Isso envolve um conteúdo ideológico sutil. A "bondade" tem que se submeter à religião. A solidariedade tem que ser castrada pela fé religiosa, senão vira "guerrilha", que é o que se prega, de forma preconceituosa, as pessoas que querem apenas justiça social e protestam contra abusos e injustiças impostos pelas elites ou por leis que estas façam em causa própria.
"Bondade" é a pessoa que sofre aguentar desgraças acima de sua capacidade perdoar o algoz e sobreviver às custas de leis abusivas e castradoras e reduzir sua qualidade de vida a uma dieta de pão e água. "Bondade" é a pessoa ver que a tarifa cobrada numa conta é abusiva e ela pagar resignadamente e agradecer ao poder político pelo abuso cometido.
Na visão do "espiritismo" brasileiro, a "bondade" é apenas uma mercadoria simbólica patenteada por Francisco Cândido Xavier e um "produto" que só faz sentido sob o selo da fé religiosa.
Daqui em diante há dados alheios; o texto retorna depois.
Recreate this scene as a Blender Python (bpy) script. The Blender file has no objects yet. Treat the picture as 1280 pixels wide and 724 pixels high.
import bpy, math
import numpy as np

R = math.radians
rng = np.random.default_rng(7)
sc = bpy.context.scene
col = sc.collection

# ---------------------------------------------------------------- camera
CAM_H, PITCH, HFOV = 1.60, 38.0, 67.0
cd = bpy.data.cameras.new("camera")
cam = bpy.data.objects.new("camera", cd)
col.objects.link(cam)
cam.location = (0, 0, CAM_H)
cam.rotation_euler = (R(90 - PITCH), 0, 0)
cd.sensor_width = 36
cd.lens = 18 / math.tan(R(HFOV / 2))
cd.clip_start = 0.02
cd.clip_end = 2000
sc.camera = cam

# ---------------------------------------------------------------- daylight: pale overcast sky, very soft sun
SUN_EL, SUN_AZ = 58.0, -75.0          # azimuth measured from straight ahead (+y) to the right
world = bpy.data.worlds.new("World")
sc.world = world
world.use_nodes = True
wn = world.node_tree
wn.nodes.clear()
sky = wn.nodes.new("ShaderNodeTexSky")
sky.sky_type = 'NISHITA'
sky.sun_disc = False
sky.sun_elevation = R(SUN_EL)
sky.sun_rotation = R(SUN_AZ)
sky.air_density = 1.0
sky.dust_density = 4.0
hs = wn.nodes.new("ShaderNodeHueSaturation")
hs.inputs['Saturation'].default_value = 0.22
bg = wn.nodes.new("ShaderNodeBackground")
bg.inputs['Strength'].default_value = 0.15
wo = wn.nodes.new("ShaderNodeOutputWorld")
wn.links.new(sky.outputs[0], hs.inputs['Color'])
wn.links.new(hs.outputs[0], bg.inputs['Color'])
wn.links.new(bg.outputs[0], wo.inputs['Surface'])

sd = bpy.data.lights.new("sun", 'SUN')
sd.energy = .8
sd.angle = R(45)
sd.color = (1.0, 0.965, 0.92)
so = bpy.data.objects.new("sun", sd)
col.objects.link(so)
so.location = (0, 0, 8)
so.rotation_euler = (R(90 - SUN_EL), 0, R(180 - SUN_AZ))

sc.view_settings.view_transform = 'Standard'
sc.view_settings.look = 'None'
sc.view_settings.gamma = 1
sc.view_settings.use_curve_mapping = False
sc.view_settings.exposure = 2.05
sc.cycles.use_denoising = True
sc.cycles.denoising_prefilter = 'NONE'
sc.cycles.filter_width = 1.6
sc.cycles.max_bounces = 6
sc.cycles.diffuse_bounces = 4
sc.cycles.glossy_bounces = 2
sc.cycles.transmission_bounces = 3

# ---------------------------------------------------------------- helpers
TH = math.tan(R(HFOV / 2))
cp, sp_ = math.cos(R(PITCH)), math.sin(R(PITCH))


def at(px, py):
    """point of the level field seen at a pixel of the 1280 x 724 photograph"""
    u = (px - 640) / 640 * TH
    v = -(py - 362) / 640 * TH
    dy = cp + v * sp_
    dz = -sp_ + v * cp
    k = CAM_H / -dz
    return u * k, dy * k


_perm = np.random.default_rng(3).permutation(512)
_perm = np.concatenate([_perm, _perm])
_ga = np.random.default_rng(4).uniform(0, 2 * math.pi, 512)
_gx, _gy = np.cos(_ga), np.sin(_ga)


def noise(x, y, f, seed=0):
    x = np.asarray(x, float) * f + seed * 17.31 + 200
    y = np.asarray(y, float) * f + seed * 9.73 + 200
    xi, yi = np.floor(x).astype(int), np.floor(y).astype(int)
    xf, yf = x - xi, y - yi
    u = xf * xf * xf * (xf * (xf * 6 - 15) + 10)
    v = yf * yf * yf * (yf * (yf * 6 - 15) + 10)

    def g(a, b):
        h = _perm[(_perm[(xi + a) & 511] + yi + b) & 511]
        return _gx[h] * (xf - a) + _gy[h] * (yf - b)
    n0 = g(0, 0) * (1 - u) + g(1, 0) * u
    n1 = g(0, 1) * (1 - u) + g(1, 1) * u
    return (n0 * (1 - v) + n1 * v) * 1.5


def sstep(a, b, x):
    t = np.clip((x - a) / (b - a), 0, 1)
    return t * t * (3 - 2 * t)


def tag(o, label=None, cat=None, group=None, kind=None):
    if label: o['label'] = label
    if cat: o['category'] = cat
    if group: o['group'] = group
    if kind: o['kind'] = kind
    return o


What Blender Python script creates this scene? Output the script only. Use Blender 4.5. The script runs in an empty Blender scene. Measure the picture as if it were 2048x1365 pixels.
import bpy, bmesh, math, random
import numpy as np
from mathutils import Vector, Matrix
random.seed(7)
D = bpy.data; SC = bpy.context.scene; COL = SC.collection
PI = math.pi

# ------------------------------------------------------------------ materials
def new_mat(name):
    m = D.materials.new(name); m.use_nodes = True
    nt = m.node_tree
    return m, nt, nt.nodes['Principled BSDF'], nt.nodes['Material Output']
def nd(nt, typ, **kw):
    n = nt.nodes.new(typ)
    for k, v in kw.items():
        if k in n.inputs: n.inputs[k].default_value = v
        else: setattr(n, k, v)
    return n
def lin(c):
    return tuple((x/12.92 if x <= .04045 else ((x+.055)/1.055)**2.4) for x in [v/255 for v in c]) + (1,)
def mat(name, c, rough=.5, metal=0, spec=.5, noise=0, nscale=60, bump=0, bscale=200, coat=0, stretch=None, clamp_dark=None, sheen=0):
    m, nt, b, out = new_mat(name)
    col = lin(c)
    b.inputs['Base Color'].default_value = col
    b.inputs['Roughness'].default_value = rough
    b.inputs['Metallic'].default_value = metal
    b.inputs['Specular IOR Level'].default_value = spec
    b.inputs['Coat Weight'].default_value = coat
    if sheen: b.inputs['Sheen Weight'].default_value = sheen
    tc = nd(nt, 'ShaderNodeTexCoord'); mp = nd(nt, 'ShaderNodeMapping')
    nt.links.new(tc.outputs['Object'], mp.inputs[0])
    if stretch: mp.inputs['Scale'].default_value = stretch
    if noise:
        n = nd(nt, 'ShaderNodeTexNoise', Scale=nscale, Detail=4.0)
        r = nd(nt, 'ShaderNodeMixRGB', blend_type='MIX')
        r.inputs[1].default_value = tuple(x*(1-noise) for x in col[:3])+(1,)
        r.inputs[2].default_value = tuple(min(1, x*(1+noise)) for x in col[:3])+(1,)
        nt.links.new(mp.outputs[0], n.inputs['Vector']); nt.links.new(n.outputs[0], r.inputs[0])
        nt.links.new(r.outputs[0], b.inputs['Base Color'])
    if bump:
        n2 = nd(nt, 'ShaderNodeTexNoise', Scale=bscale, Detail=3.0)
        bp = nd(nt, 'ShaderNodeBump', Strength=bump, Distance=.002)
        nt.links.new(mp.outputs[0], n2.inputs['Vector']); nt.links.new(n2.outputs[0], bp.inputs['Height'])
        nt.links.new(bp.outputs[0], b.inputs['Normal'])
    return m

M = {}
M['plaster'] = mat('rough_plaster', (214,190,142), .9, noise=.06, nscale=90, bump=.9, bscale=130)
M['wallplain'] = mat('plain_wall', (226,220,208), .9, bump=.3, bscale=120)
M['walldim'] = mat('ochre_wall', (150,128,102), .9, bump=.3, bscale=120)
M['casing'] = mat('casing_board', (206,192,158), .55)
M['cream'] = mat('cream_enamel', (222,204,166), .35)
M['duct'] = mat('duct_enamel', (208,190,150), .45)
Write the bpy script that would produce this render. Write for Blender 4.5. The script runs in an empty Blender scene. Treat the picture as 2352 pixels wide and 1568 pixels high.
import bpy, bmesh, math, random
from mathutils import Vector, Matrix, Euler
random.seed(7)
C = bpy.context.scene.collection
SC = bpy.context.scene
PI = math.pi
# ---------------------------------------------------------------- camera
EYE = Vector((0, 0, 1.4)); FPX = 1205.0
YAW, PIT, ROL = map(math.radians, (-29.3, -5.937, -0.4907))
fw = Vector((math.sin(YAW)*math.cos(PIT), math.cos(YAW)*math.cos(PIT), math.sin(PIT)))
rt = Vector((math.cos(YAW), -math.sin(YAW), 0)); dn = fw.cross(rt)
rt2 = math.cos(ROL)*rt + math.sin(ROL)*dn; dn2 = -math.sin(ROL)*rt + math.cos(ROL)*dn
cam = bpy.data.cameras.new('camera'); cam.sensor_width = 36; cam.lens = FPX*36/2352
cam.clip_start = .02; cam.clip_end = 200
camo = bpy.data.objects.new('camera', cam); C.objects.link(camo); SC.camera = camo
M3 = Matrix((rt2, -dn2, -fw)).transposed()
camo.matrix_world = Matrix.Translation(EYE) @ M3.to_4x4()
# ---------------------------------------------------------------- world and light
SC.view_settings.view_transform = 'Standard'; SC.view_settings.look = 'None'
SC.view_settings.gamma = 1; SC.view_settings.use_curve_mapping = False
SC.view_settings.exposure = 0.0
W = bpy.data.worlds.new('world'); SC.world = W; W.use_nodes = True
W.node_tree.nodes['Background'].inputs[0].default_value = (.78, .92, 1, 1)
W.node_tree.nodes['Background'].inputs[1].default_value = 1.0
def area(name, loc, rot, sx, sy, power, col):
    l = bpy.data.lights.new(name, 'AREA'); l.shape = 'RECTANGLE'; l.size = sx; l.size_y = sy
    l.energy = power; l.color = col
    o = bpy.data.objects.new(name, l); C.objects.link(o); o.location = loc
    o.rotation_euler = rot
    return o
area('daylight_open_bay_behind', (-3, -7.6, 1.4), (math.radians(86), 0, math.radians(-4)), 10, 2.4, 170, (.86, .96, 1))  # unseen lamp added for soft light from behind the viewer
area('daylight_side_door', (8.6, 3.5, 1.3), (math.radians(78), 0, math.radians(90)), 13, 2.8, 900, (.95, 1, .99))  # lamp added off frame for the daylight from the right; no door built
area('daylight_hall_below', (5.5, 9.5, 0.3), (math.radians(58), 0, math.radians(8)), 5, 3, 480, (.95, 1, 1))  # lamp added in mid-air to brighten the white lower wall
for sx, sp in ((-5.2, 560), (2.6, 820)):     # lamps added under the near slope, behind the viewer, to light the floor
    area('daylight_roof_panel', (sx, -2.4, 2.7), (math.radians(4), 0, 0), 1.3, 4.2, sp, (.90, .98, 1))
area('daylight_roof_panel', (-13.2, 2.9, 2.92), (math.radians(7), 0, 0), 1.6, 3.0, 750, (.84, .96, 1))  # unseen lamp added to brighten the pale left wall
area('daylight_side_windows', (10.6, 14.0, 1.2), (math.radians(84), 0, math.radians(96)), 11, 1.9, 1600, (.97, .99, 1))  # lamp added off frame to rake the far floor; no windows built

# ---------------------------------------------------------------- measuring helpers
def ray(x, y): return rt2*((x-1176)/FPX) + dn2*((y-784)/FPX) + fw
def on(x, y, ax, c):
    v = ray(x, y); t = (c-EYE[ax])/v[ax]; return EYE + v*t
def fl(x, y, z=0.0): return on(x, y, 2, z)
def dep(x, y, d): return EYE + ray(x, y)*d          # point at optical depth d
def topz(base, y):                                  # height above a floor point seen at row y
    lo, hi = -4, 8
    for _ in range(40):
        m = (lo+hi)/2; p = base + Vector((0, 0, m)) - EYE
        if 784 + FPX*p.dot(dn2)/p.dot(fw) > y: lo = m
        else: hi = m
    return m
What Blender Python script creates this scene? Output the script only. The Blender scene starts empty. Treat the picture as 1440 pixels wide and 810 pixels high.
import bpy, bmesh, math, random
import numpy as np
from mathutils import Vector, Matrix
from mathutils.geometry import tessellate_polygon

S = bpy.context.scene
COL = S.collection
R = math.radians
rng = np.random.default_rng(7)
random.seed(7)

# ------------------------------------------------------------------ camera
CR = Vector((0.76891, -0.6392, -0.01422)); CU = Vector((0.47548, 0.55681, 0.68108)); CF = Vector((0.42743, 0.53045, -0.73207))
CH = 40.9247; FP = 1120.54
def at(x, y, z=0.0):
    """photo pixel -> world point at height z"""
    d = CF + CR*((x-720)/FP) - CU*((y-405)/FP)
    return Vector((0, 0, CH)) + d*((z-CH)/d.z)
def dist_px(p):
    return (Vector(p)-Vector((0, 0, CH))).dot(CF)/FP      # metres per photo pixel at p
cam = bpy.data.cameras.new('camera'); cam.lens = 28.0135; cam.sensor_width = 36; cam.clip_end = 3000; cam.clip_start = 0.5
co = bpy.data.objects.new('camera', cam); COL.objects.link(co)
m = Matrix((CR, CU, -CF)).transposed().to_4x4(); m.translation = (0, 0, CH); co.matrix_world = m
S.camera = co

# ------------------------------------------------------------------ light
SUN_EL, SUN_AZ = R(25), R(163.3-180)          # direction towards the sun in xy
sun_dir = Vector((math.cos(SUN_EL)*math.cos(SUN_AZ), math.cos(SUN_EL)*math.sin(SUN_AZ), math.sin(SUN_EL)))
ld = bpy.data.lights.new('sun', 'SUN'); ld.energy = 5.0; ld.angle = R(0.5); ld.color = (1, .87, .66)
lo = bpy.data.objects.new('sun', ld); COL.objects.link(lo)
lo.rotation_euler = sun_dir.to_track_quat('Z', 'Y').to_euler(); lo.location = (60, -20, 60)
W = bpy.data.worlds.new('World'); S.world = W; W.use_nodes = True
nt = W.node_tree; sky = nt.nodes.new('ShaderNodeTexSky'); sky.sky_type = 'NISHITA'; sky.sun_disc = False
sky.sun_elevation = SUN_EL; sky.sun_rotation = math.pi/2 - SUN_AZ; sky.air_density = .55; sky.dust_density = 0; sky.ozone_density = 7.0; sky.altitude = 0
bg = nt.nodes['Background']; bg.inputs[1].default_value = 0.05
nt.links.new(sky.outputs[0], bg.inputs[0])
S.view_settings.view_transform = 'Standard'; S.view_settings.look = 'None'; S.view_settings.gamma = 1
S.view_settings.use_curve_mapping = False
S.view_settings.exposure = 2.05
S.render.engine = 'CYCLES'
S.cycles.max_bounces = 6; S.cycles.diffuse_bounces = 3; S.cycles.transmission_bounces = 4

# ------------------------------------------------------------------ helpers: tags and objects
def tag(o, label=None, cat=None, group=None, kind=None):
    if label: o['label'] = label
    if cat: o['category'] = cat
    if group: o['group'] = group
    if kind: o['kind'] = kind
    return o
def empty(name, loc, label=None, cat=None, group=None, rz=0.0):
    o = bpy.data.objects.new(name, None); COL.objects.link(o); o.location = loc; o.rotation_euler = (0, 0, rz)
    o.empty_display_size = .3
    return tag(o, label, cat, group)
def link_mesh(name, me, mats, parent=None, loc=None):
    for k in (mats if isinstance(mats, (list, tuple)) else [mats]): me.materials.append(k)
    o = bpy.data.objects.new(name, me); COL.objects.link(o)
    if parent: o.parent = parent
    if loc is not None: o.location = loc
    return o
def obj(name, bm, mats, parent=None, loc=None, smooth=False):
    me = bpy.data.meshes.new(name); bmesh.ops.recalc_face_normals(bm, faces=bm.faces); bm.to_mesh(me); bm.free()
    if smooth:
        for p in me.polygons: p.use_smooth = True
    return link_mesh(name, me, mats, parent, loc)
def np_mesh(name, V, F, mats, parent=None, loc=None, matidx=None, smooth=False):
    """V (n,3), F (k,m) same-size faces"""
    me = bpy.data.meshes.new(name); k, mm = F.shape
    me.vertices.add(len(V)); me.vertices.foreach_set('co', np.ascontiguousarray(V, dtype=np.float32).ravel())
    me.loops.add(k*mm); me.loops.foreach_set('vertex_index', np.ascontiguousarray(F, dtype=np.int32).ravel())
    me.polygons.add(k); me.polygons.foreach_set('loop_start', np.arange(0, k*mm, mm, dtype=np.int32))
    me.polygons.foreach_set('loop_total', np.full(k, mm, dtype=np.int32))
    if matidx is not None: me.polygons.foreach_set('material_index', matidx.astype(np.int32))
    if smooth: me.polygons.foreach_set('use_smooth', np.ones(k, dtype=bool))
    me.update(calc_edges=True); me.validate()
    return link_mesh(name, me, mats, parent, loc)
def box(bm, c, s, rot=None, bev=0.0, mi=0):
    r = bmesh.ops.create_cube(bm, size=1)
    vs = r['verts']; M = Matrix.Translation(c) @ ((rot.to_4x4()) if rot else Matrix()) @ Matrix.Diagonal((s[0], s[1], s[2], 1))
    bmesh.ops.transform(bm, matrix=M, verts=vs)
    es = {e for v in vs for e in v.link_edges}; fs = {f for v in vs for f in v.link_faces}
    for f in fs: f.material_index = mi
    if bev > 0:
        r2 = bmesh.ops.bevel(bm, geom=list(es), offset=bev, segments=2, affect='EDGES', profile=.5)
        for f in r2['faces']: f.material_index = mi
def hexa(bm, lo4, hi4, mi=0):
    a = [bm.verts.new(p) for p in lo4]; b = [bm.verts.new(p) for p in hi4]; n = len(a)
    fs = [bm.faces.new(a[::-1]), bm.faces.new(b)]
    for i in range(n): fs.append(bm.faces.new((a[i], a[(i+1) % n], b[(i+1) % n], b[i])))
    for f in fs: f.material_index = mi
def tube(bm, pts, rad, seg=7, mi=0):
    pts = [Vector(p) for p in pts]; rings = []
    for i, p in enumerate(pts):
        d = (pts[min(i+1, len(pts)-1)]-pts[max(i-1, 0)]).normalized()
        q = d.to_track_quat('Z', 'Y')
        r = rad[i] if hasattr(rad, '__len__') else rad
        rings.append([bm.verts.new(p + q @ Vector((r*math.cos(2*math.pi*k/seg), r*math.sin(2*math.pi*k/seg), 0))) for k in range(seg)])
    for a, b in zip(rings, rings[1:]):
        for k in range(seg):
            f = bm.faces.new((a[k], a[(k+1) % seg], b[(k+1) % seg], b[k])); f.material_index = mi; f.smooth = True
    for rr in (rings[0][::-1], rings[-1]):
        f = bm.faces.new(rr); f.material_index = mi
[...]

Outras religiões podem reproduzir o "produto bondade", até da forma como quiserem, mas a "bondade" que ocorre fora do "selo de aprovação" religioso é visto como se fosse um "produto pirata".
Daí que o Método Paulo Freire incomoda mais uma boa parte das pessoas do que o método da Mansão do Caminho, por mais que o primeiro seja mais eficiente e significativo em benefícios e resultados.
É porque existe o temor, de uma sociedade plutocrática e outras classes solidárias ao poder dominante, mesmo as pobres, de que o Método Paulo Freire crie "conflitos" por causa do estímulo ao raciocínio crítico e à inconformação com os abusos e irregularidades do poder dominante da sociedade burocratizada, privatista e elitista.
A ideia do "incômodo", dentro de uma perspectiva religiosa, naturalmente conservadora, é um ponto que, no seu juízo de valor, "macula" iniciativas como as do educador Paulo Freire, erroneamente tido como "manipulador ideológico".
Olhem só quem fala: o método que insiste em dizer que pessoas com inteligência incomum são "índigos" ou "cristais", num processo de discriminação social "positiva", um sutil e cruel preconceito contra pessoas que não se encaixam num repertório de convenções e compreensões socialmente aceitos, porém limitados e equivocados, não é visto como "manipulador ideológico".
Isso vai contra a natureza da moral humana. Transformar a "bondade" numa qualidade subordinada à religião é simplesmente subestimar a capacidade natural das pessoas se ajudarem por conta própria, sem se prenderem a paradigmas religiosos. Como se "ajudar" fosse uma qualidade menos importante do que "acreditar". E isso não é bom.